Horse owners push for ban on slaughtering for meat
http://www.knoxstudio.com/shns/story.cfm?pk=HORSEMEAT-10-06-04&cat=AN

By TARA COPP
Scripps Howard News Service
October 06, 2004

WASHINGTON - Thousands of U.S. horses are cut up into steaks each year for human consumption in Europe, outraging some horse owners who are asking Congress to ban the slaughter.

The owners, who revere horses as part of America's Western culture, say overseas buyers are preying on domesticated creatures that deserve a better fate.

"If they want to eat horses in Europe, that's their business," Texas horse owner Mary Nash said.

A bill to ban horse slaughter for human consumption was first proposed in Congress in 2002. The current proposal has idled in a House subcommittee since 2003.

Rep. Charles Stenholm of Texas - the ranking Democrat on the House Agriculture Committee - says a ban is impractical.

"While a lot of us might wish that all unwanted horses could end their lives in idyllic retirements, that simply is not the reality we are faced with," Stenholm said.

Nash owns a farm across from one of three U.S. horsemeat factories - Dallas Crown in Fort Worth.

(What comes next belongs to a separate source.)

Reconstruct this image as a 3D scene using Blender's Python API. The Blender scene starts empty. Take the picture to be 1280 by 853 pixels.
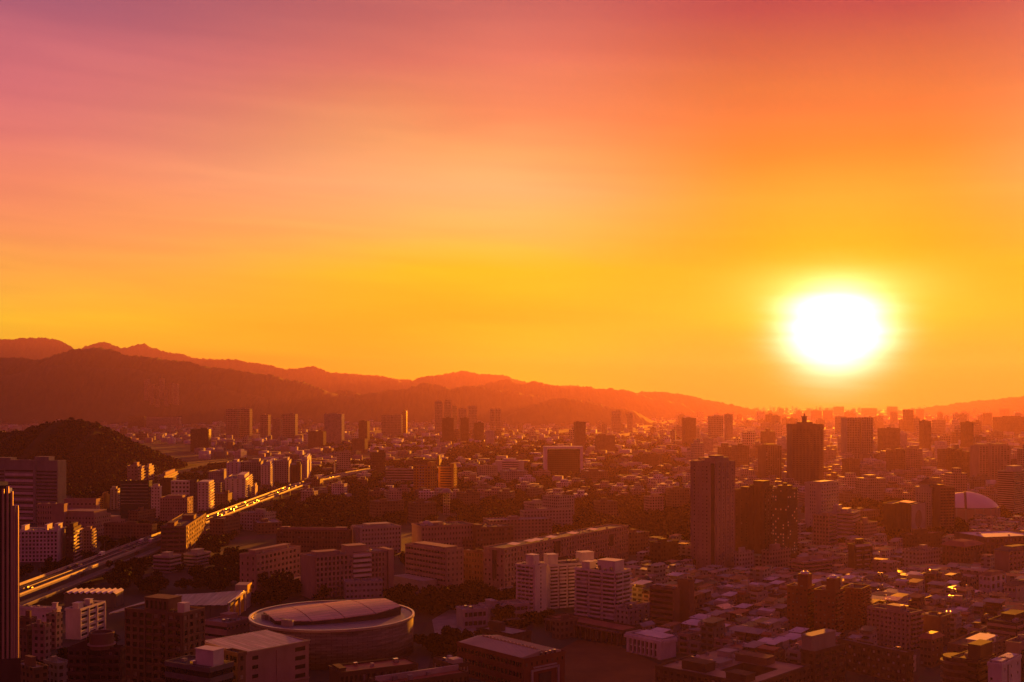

Representatives of the factories say the horses are unwanted, old or sick, and sometimes obtained from owners who can no longer afford them.

"People don't send good horses to auction," said John Linebarger, a spokesman for Dallas Crown and Beltex Corp., also in Fort Worth.

A third factory, in DeKalb, Ill., belongs to Cavel International of Belgium.

About 50,000 horses a year are processed at the plants, and the meat is shipped to Europe, where it can fetch $15 a pound. Horsemeat isn't sold in the United States for humans to eat, but is used in animal feed.

Linebarger said factory buyers, to maximize profits, purchase horses that cost between $300 to $400 - "horses, that as a general rule, nobody else wants."

Linebarger added that owners sometimes deliver their horses to the plants themselves when they cannot afford to euthanize and bury the animals.

Horse advocates accuse the companies of keeping such a low profile that people sometimes don't realize that they've sold a horse to a slaughterhouse. Auction houses across the country now post warning signs letting owners know of the possibility that their horses may be bought for slaughter.

Nash said most of the horses she's seen hauled in trailers and waiting to be slaughtered aren't sick or old.

"When I first got a good look at them, I thought, 'My God, these horses are gorgeous,' " Nash said. "I, like everyone else, was only told the horses were old, sick, crippled and crazy."